L’expert craint que d’ici à 2020 un quart des surfaces commerciales soient vides, soit entre 30 et 40 millions de mètres carrés vacants ! Que faire de ces espaces perdus ? « Il est urgent que le politique reprenne en main les règles de l’architecture commerciale », lançait en 2009 Jean- Paul Charié, alors député (UMP) du Loiret, et auteur du rapport Avec le commerce mieux vivre ensemble (2009), destiné au Premier ministre.
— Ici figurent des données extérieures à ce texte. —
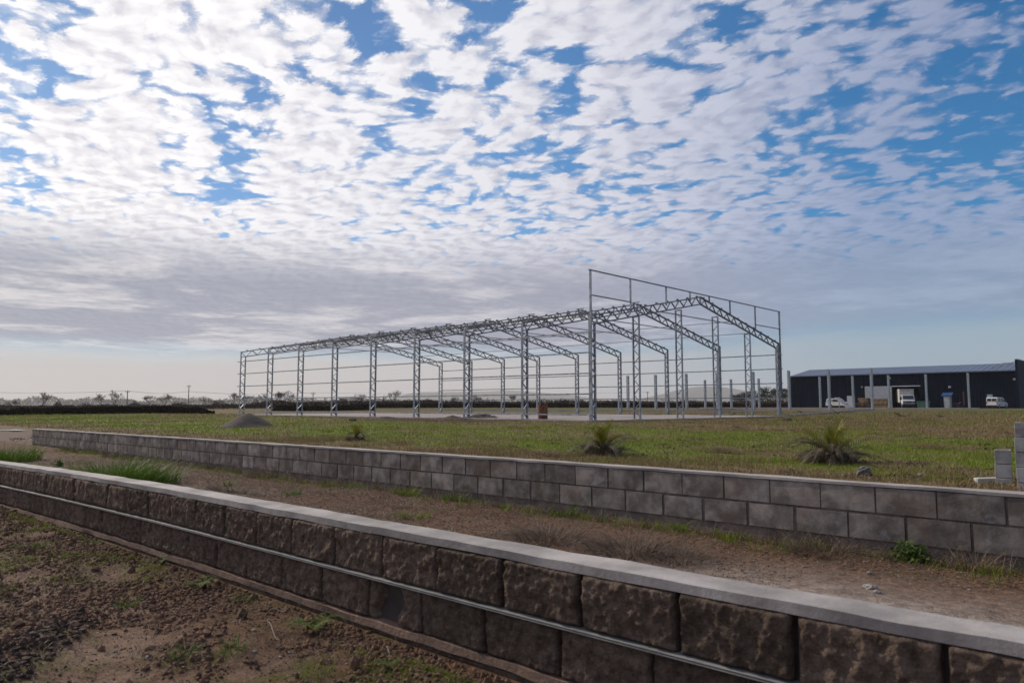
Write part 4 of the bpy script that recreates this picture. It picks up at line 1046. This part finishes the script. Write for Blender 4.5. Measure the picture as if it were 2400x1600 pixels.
# ------------------------------------------------------------------ foreground soil
def clods(name, n, xr, yr, smin, smax, mat_, label, mask=None, emb=.3):
    x = rng.uniform(*xr, n); y = rng.uniform(*yr, n)
    k = (y < 2.21 + .0123*x)
    if mask is not None: k &= mask(x, y)
    x, y = x[k], y[k]; n = len(x)
    ico = np.array([(0,0,1),(.894,0,.447),(.276,.851,.447),(-.724,.526,.447),(-.724,-.526,.447),(.276,-.851,.447),(.724,.526,-.447),(-.276,.851,-.447),(-.894,0,-.447),(-.276,-.851,-.447),(.724,-.526,-.447),(0,0,-1)])
    tf = np.array([(0,1,2),(0,2,3),(0,3,4),(0,4,5),(0,5,1),(1,6,2),(2,7,3),(3,8,4),(4,9,5),(5,10,1),(6,7,2),(7,8,3),(8,9,4),(9,10,5),(10,6,1),(11,7,6),(11,8,7),(11,9,8),(11,10,9),(11,6,10)])
    s_ = smin + (smax - smin) * rng.random(n) ** 4
    V = ico[None] * (1 + rng.uniform(-.3, .3, (n, 12, 1))) * s_[:, None, None] * rng.uniform(.6, 1.3, (n, 1, 3))
    V = V + ground_pts(x, y)[:, None] + np.stack([0*s_, 0*s_, s_*emb], 1)[:, None]
    F = (tf[None] + (np.arange(n)*12)[:, None, None]).reshape(-1, 3)
    return tag(mesh_np(name, V.reshape(-1, 3), F, mat_, None), label, 'soil', kind='stuff')
rough = lambda x, y: fbm(x*1.1, y*1.1, 91, 4, .6) + .20*smooth01((y-.9)/1.0) > .05
clods('soil_clods', 90000, (-11, -.6), (.25, 2.25), .002, .015, M_clod, 'reddish brown clods and gravel in front of the near wall', rough)
clods('fine_gravel', 30000, (-8, -.6), (.25, 2.25), .002, .006, M_clod, 'fine crumbs on the trodden soil in the foreground')
rxy = on_z(10, 1560, -.30)
clods('ridge_clods', 5000, (rxy[0]-.8, rxy[0]+.8), (rxy[1]-.6, rxy[1]+.5), .004, .020, mat('dark_clod', (.070,.040,.026), .9, 0, .3, 20, .4, 60, island=.4), 'dark churned clods pushed up in the bottom left corner',
      lambda x, y: np.abs((x-rxy[0])*.55 + (y-rxy[1])*.83) < .17)
clods('pale_pebbles', 900, (-9, -.7), (.4, 2.2), .004, .011, M_stone, 'pale pebbles scattered over the foreground soil')
clods('dark_lumps', 420, (-10, -.7), (.4, 2.2), .012, .034, M_clod, 'larger lumps of soil scattered over the foreground')
# moss, small weeds, straw in the foreground
ws = rng.uniform(-10, -.9, 1500); wy = rng.uniform(.5, 2.15, 1500); k = (fbm(ws*1.3, wy*1.3, 95, 4, .6) > .03) & (np.hypot(ws-rxy[0], wy-rxy[1]) > .5); ws, wy = ws[k], wy[k]
xs = np.repeat(ws, 26) + rng.normal(0, .045, len(ws)*26); ys = np.minimum(np.repeat(wy, 26) + rng.normal(0, .035, len(ws)*26), 2.05)
g = blades('foreground_weeds', ground_pts(xs, ys, -.003), .032, .0035, .9, M_field); tag(g, 'sparse yellowish green seedlings on the foreground soil', 'weeds', kind='stuff')
xs = rng.uniform(-10, -.8, 34000); ys = rng.uniform(.3, 2.1, 34000); k = fbm(xs*1.5, ys*1.5, 97, 4) > -.02; xs, ys = xs[k], ys[k]
g = blades('foreground_straw', ground_pts(xs, ys, 0), .035, .0018, 2.2, M_litter, segs=2); tag(g, 'dry straw bits lying on the foreground soil', 'litter', kind='stuff')
def rosette(label, px, py, n, L, mat_, wleaf=.010, z=-.28):
    x, y = on_z(px, py, z); y = min(y, 2.1)
    V = []; F = []
    z0 = tz(x, y)
    for i in range(n):
        a = rng.uniform(0, 2*np.pi); ll = L * rng.uniform(.6, 1.15); m_ = 16
        for j in range(m_):                                   # feathery leaflets both sides of an arching rib
            t = (j + 1) / m_; r = ll * t; zz = .01 + ll*.42*math.sin(t*2.5); cx, cy = r*math.cos(a), r*math.sin(a)
            ww = L*.17*(1 - t*.7)
            for s_ in (-1, 1):
                b0 = len(V); nx, ny = -math.sin(a)*s_, math.cos(a)*s_
                V += [(cx, cy, zz), (cx + nx*ww + math.cos(a)*ww*.5, cy + ny*ww + math.sin(a)*ww*.5, zz + ww*.25), (cx + math.cos(a)*L*.05, cy + math.sin(a)*L*.05, zz)]
                F.append((b0, b0+1, b0+2))
    V = np.array(V); V[:, 2] += z0
    o = mesh_np('weed_rosette', V, np.array(F), mat_); o.location = (x, y, 0)
    return tag(o, label, 'weed')
rosette('bright green feathery rosette lying on gravel near the bottom centre', 735, 1478, 26, .13, M_green)
rosette('flat green feathery weed patch left of the bright rosette, nearer the wall', 468, 1372, 22, .12, M_green)
rosette('small green rosette half hidden in gravel below the bright rosette', 912, 1562, 12, .07, M_green)
rosette('small green leafy weed with yellow flowers at the foot of the near wall', 386, 1316, 16, .09, M_broad)
for px, py, lb in ((215, 1275, 'green tuft on the soil at the left below the near wall'), (300, 1410, 'single tall bright blade tuft on the soil at lower left'), (620, 1395, 'bright yellow-green tuft between the two feathery weeds'),
                   (430, 1545, 'short green tuft near the bottom edge'), (545, 1535, 'short olive tuft near the bottom edge, right of the other'), (95, 1290, 'yellowish tuft near the left edge of the foreground')):
    x, y = on_z(px, py, -.29); tuft('weed', lb, 'weed', x, min(y, 2.05), 90, .05, .055, .004, 1.0, M_green)
# twigs lying about
M_stick = mat('dry_stick', (.26, .20, .16), .9, 0, .2, 20)
for px, py, L_, a_, lb in ((700, 1432, .16, .2, 'forked dry twig standing above the bright rosette'), (640, 1500, .34, -.35, 'long thin curved dry stalk across the gravel near the bottom'),
                           (560, 1490, .14, -.6, 'short thin dry stalk left of the bright rosette'), (1040, 1500, .16, -.5, 'thin dry stalk right of the bright rosette'),
                           (185, 1345, .06, 1.2, 'short pale twig stuck in soil at left')):
    x, y = on_z(px, py, -.28); y = min(y, 2.0); z0 = tz(x, y) + .012
    b = MB(); pts = [(L_*(t-.5)*math.cos(a_), L_*(t-.5)*math.sin(a_), .012*math.sin(t*7) + .01 + (.04*t if L_ < .2 else .01)) for t in np.linspace(0, 1, 7)]
    b.tube(pts, [.0022]*6 + [.001], 5); b.tube([pts[3], (pts[3][0]+.02, pts[3][1]+.02, pts[3][2]+.04), (pts[3][0]+.01, pts[3][1]+.03, pts[3][2]+.06)], [.0018, .0013, .0008], 5)
    o = b.build('twig', M_stick); o.location = (x, y, z0); tag(o, lb, 'twig')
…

Pas de chance, l’inverse se produit.
Depuis 2008, les projets commerciaux de moins de 1 000 mètres carrés ne sont plus soumis à autorisation préalable, et l’Assemblée des communautés de France a constaté une « floraison de projets de 999 mètres carrés » ! Quant aux autres, ils ne craignent pas grand-chose. Les commissions départementales d’aménagement commercial, censées étudier les demandes de permis – à l’aune notamment du développement durable –, ont accepté 95 % des projets en 2011. Des magasins peut-être inutiles à moyen terme mais aujourd’hui « durables », donc.